__DATA SECTION__:

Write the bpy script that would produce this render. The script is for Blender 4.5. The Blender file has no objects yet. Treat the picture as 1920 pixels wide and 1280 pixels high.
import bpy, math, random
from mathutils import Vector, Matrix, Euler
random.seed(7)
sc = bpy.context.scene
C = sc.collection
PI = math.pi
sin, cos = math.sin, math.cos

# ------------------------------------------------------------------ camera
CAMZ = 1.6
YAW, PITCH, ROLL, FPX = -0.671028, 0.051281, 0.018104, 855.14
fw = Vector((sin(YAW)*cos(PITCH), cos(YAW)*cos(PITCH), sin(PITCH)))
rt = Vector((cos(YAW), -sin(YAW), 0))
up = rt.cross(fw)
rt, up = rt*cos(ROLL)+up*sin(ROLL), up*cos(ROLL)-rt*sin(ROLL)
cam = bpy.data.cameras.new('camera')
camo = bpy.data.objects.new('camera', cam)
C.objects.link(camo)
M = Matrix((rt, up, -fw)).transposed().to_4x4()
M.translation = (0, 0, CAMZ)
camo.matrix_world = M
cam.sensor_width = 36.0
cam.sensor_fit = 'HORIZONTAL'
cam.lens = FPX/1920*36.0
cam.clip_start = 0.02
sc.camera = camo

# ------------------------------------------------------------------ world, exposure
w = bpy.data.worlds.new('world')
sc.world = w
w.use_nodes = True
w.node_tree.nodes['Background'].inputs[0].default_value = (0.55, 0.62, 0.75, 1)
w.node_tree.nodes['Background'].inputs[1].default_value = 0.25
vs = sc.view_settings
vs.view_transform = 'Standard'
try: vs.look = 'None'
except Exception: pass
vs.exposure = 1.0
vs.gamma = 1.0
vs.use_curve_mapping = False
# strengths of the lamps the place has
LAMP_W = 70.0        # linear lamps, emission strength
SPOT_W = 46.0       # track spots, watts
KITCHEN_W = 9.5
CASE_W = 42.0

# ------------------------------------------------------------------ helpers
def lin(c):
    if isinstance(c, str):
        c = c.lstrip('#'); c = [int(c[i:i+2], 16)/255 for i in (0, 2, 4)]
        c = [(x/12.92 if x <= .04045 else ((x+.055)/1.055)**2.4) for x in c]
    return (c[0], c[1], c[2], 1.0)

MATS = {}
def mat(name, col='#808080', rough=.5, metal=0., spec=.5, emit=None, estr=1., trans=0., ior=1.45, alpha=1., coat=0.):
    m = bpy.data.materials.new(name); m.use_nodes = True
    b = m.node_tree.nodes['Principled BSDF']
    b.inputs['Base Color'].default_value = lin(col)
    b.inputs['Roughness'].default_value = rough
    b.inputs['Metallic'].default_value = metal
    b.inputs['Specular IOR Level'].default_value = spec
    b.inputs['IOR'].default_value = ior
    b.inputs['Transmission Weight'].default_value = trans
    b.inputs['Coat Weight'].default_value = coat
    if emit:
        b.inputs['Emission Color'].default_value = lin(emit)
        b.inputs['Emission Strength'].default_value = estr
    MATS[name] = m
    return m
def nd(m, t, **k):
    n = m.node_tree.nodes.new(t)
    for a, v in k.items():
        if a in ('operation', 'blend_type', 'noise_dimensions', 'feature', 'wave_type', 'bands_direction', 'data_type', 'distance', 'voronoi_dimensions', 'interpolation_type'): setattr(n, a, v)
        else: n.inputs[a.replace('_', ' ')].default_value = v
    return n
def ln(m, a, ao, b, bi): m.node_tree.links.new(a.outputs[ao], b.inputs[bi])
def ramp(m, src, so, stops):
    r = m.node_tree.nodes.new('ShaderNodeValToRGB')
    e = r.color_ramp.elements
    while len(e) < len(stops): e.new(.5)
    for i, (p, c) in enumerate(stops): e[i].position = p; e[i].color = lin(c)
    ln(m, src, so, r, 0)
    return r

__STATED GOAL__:
Exactly as they stand, set down the lines from the top of the data through the line with "sin, cos = math.sin, math.cos".

__ANSWER TO THIS TASK__:
Write the bpy script that would produce this render. The script is for Blender 4.5. The Blender file has no objects yet. Treat the picture as 1920 pixels wide and 1280 pixels high.
import bpy, math, random
from mathutils import Vector, Matrix, Euler
random.seed(7)
sc = bpy.context.scene
C = sc.collection
PI = math.pi
sin, cos = math.sin, math.cos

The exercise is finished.